NDS scenario simulations should test your response to strategy shifts that affect contracts. If the 2026 NDS emphasizes SOUTHCOM and NORTHCOM integration, simulate a scenario where your Latin America contracts face scrutiny due to ally burden-sharing failures or where resource shifts threaten your funding lines. Measure how quickly your team can pivot messaging to align with new strategic priorities, brief affected employees, and reassure DoD partners. Force design changes and basing access questions create real contract risk—your crisis team should practice responding to these policy earthquakes before they happen.

Hybrid threat simulations test your cognitive security protocols. Introduce fake journalist inquiries, manipulated documents, and coordinated social media attacks during the exercise to see if your team catches them or acts on false information. Post-test updates should focus on improving OPSEC-to-COGSEC transitions—the shift from protecting operational information to protecting team decision-making from psychological manipulation. Measure improvement through accuracy scores: what percentage of information your team validated before acting on it.

After each simulation, conduct a 60-minute debrief that identifies three specific process changes to implement before the next test. This creates a continuous improvement cycle that compounds readiness over time. The goal isn’t perfection in simulations—it’s building muscle memory so your team executes core functions automatically when real crises eliminate time for deliberation.

Your Reputation Is Your Revenue

Defense contractors operate in an environment where reputation directly determines contract access. A single botched crisis response can trigger congressional inquiries, DoD vendor reviews, and media narratives that follow your company through procurement cycles for years. The executives who survive aren’t those with the thickest legal shields—they’re the ones who treat crisis communications as a strategic capability requiring the same investment and rigor as engineering or finance.

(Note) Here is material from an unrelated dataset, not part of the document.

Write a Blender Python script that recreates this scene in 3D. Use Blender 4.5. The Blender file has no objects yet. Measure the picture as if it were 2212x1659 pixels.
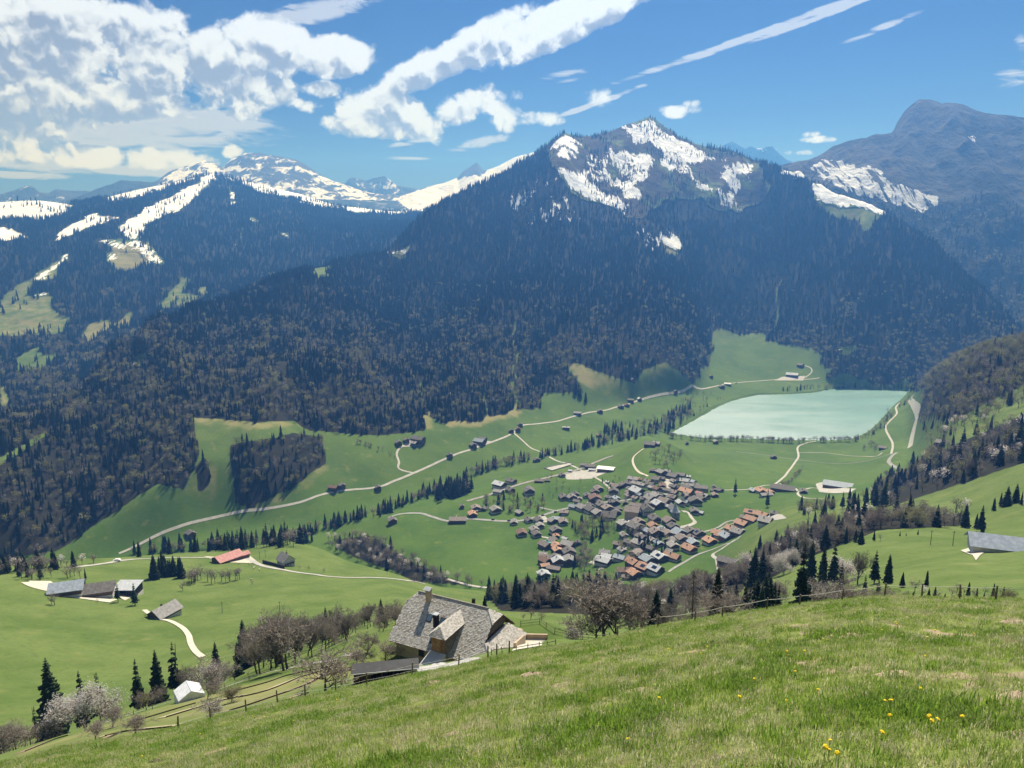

Your next steps are immediate and concrete. Audit your current crisis team against the five core roles outlined here, identifying gaps and assigning backups. Build your threat assessment checklist this week, scoring your top ten scenarios for probability and impact. Draft your three-point message templates for your three highest-risk situations and schedule spokesperson training sessions within 30 days. Most important: calendar your first quarterly simulation within 60 days, because the plan you have today will reveal its weaknesses only when tested under pressure.

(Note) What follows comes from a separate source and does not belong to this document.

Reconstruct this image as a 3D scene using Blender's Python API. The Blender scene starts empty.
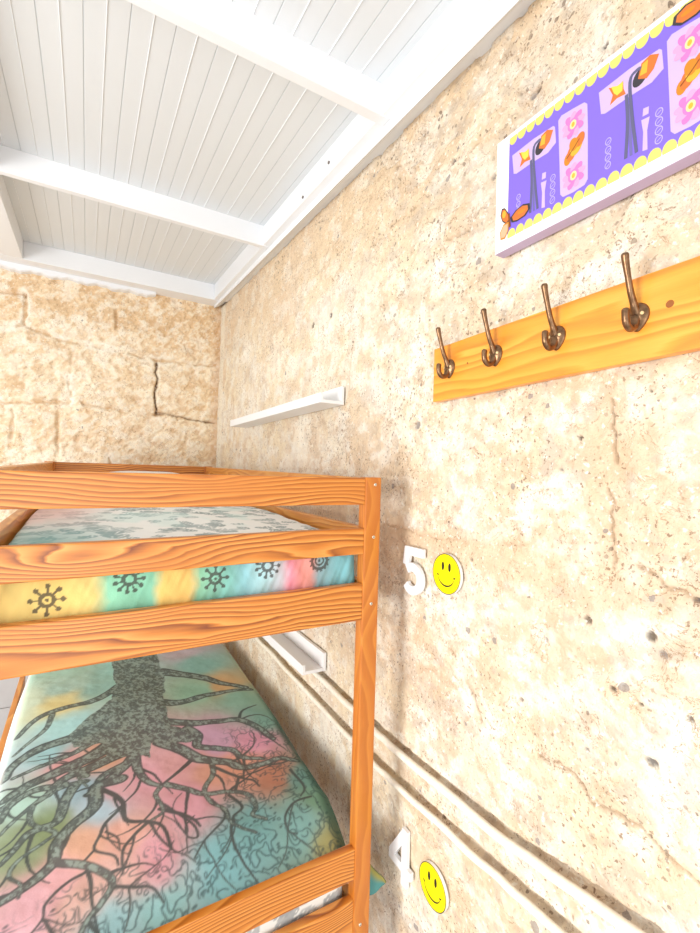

The contractors who will thrive through 2026’s threat environment aren’t those hoping crises won’t find them. They’re the ones who’ve already built the teams, mapped the threats, crafted the messages, and run the tests that turn crisis response from improvisation into execution. Your competitors are making these investments. Your stakeholders expect this level of preparation. The only question is whether you’ll build this capability before you need it or after it’s too late.